Always a fulcrum for a dynamic cast of collaborators, Lurie’s curation here includes former Lounge Lizards—Steven Bernstein on trumpet, the late Curtis Fowlkes on trombone, Doug Wieselman on guitar, Michael Blake on tenor sax and Calvin Weston on drums—as well as cellist Jane Scaparntoni and trombonist Clark Gayton, among others. The instrumentation might suggest jazz—“fake jazz” being a designation Lurie invented and then regretted throughout his career—but what transcends genre is just the pureness of the jam, not to get too woo-woo. There’s a playfulness in these songs, and a purity of intent, that seems to channel the human experience in all its beautiful weirdness. “A Goat Says Fuck” invites the listener to comtemplate whether goats’ bleats are hidden curses; its corresponding painting implies said goat is wracked with indecision between, maybe, hieroglyphics and inedible plants.

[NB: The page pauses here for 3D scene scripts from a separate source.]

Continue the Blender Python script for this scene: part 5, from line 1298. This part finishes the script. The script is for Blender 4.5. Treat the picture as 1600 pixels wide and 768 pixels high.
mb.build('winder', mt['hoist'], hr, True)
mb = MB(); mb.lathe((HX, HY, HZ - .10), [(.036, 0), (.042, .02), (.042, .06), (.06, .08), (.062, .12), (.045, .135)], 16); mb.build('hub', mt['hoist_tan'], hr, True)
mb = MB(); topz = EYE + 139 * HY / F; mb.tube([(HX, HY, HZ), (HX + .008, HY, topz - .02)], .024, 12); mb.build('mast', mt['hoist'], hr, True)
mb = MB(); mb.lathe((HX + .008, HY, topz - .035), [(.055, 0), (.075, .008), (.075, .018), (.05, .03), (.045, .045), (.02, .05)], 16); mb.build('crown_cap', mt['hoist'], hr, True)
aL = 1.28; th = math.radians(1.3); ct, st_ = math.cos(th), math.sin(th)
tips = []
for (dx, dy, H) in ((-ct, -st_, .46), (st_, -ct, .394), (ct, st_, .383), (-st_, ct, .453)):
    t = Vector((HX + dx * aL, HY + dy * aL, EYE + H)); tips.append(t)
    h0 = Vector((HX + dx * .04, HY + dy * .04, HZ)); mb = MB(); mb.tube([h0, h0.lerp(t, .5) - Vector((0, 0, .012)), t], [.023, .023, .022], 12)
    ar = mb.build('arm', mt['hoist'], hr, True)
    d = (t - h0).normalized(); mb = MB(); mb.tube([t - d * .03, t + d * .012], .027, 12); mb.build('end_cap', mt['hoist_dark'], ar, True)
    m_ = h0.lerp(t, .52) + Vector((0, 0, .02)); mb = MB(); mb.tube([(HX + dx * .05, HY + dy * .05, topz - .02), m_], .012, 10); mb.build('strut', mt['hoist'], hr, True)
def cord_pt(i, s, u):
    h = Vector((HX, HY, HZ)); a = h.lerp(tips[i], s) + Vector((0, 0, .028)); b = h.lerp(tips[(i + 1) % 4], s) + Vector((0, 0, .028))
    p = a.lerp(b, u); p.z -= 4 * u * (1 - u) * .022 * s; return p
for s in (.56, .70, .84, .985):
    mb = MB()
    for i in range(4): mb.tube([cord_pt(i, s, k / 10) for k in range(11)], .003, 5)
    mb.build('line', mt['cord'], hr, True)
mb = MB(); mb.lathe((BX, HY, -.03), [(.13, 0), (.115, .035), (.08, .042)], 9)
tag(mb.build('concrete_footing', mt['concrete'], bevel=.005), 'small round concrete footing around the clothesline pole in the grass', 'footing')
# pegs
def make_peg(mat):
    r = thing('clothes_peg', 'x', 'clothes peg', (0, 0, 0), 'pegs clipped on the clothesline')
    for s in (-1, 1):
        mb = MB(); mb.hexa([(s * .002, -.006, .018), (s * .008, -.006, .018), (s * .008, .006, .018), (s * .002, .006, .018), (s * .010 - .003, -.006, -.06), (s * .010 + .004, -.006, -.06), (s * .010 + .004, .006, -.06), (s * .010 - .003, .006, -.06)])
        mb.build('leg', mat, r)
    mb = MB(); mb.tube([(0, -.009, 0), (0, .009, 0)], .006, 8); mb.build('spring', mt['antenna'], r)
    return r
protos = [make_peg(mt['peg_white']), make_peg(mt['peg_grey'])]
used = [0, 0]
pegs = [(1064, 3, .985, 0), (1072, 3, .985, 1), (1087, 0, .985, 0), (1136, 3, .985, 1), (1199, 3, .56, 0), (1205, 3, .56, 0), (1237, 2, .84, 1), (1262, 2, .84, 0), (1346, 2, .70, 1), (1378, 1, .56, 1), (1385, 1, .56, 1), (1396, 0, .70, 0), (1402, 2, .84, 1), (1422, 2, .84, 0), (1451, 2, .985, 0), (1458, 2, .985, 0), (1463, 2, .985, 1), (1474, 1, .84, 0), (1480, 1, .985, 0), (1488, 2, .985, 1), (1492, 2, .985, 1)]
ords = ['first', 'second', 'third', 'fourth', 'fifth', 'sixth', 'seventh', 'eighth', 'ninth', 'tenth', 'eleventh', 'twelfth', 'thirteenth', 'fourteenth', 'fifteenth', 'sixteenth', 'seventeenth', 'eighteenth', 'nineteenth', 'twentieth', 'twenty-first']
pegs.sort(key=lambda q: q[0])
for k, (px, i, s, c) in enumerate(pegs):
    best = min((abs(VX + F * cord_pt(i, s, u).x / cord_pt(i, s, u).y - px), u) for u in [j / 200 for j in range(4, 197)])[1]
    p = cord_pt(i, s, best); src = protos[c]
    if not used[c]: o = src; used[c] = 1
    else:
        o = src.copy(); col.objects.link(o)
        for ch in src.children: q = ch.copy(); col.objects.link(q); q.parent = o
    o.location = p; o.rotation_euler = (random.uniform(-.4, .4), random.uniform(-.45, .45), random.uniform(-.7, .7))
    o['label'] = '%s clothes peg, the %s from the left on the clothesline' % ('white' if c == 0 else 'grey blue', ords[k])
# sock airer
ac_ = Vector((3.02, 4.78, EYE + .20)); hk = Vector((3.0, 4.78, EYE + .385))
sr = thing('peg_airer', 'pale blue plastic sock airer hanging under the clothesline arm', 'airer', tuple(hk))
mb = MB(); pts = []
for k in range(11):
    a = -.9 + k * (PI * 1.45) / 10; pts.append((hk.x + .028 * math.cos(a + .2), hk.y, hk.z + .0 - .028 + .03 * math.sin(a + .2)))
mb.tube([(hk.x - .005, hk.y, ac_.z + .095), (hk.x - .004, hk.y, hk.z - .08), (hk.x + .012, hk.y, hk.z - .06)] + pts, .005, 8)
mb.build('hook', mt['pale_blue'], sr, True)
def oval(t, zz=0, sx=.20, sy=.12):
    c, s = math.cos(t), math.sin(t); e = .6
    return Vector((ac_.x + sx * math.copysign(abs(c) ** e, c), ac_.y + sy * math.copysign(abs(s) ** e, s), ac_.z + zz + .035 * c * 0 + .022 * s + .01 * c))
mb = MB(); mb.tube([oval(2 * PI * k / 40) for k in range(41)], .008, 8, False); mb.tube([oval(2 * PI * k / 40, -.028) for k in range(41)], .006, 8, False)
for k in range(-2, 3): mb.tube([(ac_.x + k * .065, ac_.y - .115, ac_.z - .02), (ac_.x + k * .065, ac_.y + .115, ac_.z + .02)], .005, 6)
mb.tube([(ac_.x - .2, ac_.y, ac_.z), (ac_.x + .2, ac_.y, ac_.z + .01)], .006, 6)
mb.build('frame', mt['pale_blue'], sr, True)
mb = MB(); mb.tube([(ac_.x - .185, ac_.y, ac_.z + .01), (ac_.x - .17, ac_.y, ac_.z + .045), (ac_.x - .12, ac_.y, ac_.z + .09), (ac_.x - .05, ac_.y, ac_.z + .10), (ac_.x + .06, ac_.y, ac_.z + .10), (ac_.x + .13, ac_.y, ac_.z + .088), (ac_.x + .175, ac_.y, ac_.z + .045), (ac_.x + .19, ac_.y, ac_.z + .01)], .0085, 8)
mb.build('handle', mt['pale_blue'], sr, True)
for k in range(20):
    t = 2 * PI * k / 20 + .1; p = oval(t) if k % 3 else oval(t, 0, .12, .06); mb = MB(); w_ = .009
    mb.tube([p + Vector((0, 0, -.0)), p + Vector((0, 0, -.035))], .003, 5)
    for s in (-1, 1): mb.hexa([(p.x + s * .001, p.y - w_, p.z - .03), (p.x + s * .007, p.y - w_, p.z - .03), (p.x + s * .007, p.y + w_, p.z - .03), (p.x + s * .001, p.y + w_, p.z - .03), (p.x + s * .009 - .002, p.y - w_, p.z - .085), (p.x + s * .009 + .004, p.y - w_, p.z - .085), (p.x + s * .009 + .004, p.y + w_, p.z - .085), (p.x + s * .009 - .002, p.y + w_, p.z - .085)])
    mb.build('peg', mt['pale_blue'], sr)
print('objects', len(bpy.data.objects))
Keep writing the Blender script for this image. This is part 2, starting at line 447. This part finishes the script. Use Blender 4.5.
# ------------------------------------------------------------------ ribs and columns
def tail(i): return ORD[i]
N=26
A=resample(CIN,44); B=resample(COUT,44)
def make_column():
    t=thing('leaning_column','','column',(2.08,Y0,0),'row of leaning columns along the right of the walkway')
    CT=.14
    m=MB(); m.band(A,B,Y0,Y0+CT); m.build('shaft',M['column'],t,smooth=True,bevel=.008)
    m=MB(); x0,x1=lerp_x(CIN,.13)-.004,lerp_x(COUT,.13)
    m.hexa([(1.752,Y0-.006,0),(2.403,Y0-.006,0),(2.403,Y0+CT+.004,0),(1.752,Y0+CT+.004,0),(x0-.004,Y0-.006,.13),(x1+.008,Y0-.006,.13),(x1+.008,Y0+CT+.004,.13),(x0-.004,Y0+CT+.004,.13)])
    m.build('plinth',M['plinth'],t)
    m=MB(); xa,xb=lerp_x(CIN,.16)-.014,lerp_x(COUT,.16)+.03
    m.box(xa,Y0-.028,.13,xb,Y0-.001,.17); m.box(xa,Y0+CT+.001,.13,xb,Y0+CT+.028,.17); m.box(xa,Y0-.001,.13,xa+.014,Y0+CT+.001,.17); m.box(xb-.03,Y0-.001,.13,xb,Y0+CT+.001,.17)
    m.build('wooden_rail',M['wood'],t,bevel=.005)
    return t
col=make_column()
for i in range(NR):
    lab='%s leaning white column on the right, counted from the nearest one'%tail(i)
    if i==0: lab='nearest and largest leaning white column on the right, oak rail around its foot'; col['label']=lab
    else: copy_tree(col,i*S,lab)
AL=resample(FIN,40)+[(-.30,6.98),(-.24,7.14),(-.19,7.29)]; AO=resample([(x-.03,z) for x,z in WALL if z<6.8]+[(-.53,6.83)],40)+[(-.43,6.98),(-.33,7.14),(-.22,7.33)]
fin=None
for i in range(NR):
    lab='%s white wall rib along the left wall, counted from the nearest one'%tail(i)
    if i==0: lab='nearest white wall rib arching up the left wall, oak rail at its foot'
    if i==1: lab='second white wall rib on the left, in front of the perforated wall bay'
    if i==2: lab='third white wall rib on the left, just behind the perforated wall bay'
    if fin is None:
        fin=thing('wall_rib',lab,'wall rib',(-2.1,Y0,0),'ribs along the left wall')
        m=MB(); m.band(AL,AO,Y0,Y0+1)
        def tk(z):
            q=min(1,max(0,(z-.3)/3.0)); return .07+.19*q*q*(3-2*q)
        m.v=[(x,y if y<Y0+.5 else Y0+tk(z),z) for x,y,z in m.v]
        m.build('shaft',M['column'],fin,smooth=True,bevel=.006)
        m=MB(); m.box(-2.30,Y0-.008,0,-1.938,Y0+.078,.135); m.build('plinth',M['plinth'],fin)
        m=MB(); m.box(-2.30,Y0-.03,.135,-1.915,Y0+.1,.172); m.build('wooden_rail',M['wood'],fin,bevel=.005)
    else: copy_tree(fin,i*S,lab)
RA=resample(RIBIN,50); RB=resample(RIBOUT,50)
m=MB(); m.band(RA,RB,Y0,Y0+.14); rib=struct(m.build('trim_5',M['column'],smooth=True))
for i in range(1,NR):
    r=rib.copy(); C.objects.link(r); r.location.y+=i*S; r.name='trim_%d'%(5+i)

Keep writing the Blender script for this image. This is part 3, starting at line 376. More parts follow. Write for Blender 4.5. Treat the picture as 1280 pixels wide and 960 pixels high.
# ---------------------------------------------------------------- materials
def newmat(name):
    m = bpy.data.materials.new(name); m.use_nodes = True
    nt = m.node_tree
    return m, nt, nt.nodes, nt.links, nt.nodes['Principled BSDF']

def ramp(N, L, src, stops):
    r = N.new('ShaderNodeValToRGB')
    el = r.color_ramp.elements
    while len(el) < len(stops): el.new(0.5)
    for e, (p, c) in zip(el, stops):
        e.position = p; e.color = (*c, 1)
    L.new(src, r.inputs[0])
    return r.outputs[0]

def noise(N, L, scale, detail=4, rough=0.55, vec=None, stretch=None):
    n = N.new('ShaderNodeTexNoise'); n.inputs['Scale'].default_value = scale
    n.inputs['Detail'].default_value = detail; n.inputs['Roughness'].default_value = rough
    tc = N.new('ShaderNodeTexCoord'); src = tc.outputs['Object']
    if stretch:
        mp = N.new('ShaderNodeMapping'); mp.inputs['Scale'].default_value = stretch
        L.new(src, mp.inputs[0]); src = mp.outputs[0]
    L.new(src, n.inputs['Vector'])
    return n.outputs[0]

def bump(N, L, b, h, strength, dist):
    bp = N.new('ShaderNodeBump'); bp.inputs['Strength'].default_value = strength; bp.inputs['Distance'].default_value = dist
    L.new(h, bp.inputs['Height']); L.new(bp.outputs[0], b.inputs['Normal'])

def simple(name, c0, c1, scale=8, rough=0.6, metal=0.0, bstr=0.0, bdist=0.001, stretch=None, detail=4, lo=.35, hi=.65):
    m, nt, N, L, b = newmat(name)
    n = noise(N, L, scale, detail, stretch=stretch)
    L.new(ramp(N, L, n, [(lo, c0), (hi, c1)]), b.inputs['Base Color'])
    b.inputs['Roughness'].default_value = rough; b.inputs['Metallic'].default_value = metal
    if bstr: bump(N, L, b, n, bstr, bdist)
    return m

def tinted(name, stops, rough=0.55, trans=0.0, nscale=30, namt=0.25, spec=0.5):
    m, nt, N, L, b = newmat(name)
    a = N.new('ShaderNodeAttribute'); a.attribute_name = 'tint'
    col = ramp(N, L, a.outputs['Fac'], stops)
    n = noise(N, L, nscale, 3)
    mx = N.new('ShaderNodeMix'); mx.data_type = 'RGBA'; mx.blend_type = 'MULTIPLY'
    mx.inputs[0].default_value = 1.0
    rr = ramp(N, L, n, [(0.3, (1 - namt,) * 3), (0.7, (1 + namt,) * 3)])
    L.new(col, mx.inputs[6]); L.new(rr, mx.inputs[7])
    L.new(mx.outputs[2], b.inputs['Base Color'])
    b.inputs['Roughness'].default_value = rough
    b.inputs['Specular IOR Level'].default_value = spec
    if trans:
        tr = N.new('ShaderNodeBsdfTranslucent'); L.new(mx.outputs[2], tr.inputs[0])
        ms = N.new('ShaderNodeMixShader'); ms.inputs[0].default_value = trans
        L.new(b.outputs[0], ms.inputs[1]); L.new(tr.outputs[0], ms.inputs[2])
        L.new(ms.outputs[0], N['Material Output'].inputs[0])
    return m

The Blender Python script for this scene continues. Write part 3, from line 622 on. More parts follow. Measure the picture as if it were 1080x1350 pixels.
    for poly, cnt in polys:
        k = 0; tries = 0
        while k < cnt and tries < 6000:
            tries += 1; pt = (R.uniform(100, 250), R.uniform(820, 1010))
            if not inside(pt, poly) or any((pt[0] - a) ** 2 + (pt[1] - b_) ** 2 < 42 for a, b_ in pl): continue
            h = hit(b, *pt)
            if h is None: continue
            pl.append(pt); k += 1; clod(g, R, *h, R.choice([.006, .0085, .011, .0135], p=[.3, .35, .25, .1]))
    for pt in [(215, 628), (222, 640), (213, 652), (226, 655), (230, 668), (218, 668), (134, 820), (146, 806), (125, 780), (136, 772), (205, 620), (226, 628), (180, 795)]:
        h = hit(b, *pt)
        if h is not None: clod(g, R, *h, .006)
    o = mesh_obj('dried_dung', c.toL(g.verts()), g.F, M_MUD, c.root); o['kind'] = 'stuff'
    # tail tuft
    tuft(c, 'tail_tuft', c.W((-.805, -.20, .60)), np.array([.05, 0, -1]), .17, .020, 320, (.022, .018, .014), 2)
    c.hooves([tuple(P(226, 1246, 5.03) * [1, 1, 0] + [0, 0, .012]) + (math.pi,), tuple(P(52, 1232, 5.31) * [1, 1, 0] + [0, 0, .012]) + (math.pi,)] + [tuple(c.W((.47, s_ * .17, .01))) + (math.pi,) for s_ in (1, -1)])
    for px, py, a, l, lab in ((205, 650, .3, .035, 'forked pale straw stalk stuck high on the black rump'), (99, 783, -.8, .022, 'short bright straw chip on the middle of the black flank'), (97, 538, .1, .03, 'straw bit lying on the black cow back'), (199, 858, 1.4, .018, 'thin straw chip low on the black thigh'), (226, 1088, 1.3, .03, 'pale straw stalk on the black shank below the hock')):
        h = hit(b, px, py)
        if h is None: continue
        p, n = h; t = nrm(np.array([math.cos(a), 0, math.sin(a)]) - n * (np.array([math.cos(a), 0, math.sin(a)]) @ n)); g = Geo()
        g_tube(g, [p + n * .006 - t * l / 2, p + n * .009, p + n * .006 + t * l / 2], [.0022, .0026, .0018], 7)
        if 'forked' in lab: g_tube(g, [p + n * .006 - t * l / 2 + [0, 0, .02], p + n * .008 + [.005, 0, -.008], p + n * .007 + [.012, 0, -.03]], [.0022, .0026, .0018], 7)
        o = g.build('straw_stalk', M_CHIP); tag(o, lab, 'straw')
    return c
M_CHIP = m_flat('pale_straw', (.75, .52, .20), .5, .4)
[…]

“I Don’t Like to Stand on Line,” from Marvin Pontiac’s Greatest Hits, is a dirge or a death knell, Lurie wailing the title sentiment over an ominous and frenetic banjo twang. Alongside his painting of the same name, he reframes an everyday frustration as an existential question, a kind of black hole of time and the futility of the mundane. But, as with much of his music, it might also just be a lark. Painting With John’s final song, “The Invention of Animals,” is over 18 minutes long—the longest song here by six—and full of abandon, its percussion going ham in a hypnotic fugue until the group collapses into a sweet flutter of sax and builds back up again. It’s brash and cacophonous, but there’s a tenderness to it, a fullness in the moment. The heart and the absurdity catch up with you.